Material provided:

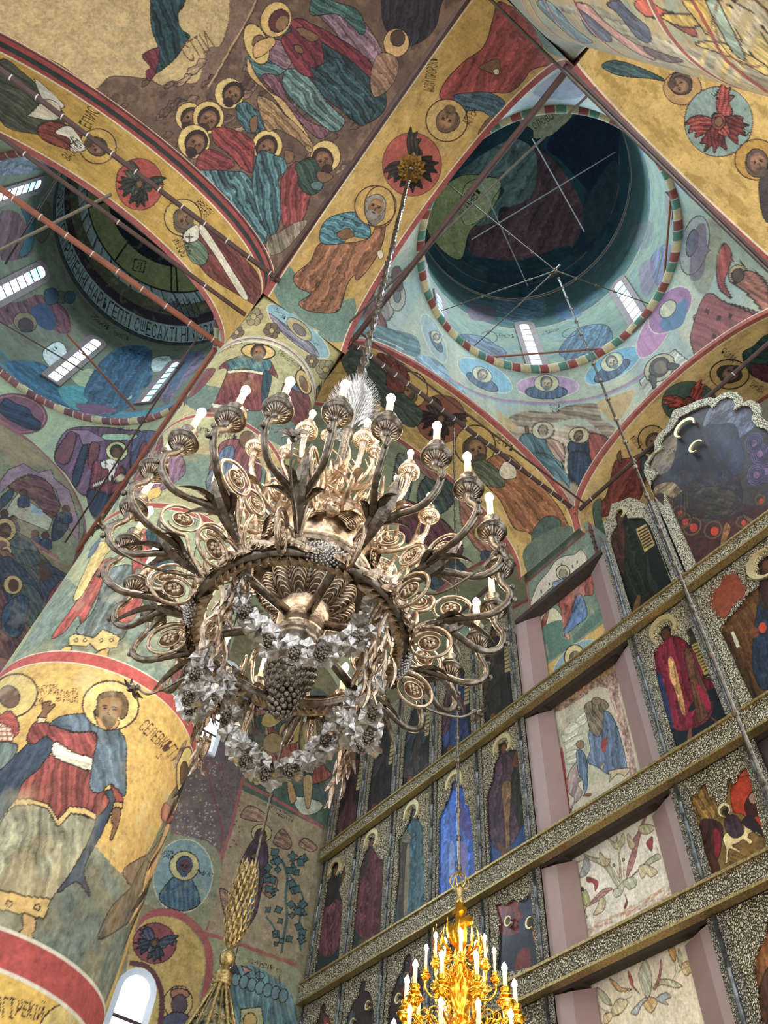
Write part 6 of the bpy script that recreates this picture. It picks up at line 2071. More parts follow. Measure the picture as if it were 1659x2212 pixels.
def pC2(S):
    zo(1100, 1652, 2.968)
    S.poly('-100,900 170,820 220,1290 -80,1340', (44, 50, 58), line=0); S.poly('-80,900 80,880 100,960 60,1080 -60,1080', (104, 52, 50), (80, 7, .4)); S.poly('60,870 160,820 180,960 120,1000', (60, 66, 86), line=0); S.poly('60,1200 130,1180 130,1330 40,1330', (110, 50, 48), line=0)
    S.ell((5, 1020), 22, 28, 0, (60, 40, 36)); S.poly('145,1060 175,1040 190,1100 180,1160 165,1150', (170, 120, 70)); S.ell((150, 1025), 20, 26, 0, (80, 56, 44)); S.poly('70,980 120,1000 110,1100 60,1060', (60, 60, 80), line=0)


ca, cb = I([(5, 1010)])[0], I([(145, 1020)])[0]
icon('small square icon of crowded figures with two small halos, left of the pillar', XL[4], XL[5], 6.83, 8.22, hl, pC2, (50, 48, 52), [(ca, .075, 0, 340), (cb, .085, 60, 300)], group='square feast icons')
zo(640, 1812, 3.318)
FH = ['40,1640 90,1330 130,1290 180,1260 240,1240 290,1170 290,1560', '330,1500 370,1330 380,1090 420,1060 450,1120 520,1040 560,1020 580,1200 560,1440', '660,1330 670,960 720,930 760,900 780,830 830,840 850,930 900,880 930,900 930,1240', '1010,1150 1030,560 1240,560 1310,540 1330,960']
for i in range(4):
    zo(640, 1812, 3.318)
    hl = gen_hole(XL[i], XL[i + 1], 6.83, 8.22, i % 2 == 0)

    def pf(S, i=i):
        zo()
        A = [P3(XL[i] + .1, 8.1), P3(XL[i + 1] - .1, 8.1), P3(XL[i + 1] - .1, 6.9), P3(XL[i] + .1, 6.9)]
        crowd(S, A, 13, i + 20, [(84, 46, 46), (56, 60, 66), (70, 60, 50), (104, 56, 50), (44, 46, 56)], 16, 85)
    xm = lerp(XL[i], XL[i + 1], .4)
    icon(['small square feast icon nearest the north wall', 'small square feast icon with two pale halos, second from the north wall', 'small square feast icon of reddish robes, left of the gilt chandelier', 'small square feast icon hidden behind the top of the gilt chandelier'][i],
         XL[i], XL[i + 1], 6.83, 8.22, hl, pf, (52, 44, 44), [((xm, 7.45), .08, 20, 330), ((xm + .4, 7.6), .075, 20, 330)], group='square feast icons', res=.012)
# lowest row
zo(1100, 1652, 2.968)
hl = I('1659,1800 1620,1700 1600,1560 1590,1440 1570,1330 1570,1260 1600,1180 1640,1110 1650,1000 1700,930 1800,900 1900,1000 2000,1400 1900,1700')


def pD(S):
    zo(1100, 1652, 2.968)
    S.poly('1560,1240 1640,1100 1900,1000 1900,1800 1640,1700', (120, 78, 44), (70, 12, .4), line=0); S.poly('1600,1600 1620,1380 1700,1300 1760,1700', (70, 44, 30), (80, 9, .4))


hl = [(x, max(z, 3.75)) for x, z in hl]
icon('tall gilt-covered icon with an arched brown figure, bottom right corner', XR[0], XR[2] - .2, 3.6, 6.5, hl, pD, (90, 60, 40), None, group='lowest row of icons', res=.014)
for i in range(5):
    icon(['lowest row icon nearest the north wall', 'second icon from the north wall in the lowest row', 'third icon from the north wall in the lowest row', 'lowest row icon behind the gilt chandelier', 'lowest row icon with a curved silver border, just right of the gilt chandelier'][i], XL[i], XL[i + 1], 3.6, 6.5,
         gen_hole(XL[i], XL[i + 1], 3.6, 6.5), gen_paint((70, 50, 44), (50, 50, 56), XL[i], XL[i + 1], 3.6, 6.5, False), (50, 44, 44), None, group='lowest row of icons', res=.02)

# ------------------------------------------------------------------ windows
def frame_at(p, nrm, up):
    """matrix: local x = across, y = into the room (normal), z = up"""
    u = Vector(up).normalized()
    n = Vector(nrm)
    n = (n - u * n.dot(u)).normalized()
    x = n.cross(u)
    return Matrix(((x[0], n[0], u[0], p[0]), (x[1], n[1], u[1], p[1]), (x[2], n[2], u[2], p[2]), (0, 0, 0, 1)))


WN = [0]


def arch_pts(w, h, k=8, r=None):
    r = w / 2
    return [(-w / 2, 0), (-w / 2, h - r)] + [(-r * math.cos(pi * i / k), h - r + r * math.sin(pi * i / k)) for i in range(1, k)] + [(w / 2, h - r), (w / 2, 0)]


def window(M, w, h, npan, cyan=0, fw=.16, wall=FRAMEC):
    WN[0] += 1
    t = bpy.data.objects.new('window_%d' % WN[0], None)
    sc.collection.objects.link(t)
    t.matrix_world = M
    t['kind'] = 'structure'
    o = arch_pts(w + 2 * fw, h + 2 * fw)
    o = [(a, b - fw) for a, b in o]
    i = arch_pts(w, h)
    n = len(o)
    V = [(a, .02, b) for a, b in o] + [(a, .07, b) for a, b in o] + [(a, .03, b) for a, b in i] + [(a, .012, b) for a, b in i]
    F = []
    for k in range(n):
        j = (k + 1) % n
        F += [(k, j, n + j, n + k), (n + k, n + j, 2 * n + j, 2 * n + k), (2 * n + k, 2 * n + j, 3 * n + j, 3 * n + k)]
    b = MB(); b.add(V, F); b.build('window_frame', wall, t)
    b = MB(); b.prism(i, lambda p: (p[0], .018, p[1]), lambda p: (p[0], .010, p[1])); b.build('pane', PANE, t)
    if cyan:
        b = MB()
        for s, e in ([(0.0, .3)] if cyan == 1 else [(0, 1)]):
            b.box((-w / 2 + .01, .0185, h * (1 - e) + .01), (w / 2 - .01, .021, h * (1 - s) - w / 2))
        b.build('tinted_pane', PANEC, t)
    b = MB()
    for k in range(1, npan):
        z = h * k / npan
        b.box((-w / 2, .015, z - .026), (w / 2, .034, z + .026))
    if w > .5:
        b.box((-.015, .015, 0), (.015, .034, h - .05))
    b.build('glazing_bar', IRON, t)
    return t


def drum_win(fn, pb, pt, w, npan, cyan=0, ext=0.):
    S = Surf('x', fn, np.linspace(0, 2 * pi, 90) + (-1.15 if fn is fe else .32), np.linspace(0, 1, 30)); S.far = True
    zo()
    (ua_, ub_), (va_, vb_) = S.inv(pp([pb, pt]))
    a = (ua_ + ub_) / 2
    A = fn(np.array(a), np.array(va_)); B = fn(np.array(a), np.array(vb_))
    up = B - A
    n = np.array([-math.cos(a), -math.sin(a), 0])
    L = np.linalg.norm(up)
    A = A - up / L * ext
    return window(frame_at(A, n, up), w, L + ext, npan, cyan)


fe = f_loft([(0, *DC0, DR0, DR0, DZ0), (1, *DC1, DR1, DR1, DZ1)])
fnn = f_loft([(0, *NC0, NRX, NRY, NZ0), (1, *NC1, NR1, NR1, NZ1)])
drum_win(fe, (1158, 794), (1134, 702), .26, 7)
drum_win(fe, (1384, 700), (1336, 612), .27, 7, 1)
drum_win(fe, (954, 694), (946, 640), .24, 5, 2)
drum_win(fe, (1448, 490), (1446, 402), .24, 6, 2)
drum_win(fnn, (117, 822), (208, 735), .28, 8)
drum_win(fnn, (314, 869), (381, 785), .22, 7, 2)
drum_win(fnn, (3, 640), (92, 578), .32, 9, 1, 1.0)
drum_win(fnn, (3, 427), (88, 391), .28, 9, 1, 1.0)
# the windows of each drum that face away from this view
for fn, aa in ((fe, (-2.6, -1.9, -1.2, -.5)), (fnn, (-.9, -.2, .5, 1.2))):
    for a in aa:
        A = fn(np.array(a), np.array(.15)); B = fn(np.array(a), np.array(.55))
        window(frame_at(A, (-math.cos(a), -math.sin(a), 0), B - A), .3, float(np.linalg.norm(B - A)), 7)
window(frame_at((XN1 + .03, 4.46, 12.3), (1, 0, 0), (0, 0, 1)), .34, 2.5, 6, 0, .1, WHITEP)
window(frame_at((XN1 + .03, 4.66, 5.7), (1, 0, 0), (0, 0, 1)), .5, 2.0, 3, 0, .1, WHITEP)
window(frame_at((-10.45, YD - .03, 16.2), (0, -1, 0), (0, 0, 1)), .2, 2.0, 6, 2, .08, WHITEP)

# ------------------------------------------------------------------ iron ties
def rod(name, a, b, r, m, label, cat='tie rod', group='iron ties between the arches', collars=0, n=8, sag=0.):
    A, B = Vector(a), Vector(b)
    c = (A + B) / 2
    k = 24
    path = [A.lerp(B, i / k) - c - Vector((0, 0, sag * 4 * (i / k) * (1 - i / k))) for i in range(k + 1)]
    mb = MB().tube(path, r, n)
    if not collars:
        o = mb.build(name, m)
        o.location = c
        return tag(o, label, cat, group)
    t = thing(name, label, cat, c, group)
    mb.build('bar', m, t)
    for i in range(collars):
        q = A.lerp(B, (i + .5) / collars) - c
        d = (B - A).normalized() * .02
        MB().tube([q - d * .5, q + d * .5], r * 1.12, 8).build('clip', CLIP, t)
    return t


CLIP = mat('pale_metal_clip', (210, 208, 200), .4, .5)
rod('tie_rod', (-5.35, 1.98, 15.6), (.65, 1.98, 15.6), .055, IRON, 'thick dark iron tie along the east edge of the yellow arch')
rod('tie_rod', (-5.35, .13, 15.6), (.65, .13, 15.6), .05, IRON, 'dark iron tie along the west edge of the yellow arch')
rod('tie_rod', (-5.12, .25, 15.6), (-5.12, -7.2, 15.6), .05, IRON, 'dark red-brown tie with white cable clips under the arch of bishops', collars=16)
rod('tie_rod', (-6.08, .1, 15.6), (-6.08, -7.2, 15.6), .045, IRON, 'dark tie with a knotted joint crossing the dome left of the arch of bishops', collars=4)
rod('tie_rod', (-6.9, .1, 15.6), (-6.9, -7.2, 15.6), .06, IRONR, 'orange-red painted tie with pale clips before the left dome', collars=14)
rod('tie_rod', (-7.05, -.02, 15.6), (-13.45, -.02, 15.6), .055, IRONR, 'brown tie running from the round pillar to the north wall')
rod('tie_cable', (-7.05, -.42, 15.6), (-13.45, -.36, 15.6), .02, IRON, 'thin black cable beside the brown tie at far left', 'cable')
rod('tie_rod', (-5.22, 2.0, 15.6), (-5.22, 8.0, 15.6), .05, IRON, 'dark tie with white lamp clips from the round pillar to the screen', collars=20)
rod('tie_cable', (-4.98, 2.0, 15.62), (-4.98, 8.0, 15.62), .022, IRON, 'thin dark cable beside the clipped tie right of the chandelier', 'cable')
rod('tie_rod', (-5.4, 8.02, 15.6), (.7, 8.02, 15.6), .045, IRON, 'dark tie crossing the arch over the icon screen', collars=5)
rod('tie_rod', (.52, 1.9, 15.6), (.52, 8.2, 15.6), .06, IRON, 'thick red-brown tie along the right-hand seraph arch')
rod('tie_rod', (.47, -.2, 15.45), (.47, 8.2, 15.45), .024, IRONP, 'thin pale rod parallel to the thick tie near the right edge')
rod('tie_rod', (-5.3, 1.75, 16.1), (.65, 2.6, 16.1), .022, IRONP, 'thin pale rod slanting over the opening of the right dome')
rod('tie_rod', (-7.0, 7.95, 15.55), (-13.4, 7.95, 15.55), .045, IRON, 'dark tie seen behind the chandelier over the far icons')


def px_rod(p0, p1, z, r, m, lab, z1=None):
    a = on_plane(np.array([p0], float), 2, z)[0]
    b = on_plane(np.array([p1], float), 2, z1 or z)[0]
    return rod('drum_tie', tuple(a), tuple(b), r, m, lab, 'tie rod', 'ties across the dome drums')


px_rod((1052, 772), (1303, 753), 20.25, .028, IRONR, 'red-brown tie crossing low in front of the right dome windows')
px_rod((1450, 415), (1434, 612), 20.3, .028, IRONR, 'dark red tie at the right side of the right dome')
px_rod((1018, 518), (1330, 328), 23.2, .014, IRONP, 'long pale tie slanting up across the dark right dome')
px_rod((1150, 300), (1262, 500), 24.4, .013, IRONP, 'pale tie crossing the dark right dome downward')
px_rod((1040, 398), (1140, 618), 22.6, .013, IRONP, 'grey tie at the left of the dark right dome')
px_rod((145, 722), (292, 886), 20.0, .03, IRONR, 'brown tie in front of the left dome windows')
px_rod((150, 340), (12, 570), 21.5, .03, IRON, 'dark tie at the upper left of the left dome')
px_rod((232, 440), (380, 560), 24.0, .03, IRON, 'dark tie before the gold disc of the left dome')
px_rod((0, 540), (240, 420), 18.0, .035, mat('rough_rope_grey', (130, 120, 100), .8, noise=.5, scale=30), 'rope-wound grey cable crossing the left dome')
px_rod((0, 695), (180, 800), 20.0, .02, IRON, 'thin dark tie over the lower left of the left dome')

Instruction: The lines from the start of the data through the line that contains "hl = gen_hole(XL[i], XL[i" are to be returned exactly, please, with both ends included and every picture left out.

Worked answer:
Write part 6 of the bpy script that recreates this picture. It picks up at line 2071. More parts follow. Measure the picture as if it were 1659x2212 pixels.
def pC2(S):
    zo(1100, 1652, 2.968)
    S.poly('-100,900 170,820 220,1290 -80,1340', (44, 50, 58), line=0); S.poly('-80,900 80,880 100,960 60,1080 -60,1080', (104, 52, 50), (80, 7, .4)); S.poly('60,870 160,820 180,960 120,1000', (60, 66, 86), line=0); S.poly('60,1200 130,1180 130,1330 40,1330', (110, 50, 48), line=0)
    S.ell((5, 1020), 22, 28, 0, (60, 40, 36)); S.poly('145,1060 175,1040 190,1100 180,1160 165,1150', (170, 120, 70)); S.ell((150, 1025), 20, 26, 0, (80, 56, 44)); S.poly('70,980 120,1000 110,1100 60,1060', (60, 60, 80), line=0)


ca, cb = I([(5, 1010)])[0], I([(145, 1020)])[0]
icon('small square icon of crowded figures with two small halos, left of the pillar', XL[4], XL[5], 6.83, 8.22, hl, pC2, (50, 48, 52), [(ca, .075, 0, 340), (cb, .085, 60, 300)], group='square feast icons')
zo(640, 1812, 3.318)
FH = ['40,1640 90,1330 130,1290 180,1260 240,1240 290,1170 290,1560', '330,1500 370,1330 380,1090 420,1060 450,1120 520,1040 560,1020 580,1200 560,1440', '660,1330 670,960 720,930 760,900 780,830 830,840 850,930 900,880 930,900 930,1240', '1010,1150 1030,560 1240,560 1310,540 1330,960']
for i in range(4):
    zo(640, 1812, 3.318)
    hl = gen_hole(XL[i], XL[i + 1], 6.83, 8.22, i % 2 == 0)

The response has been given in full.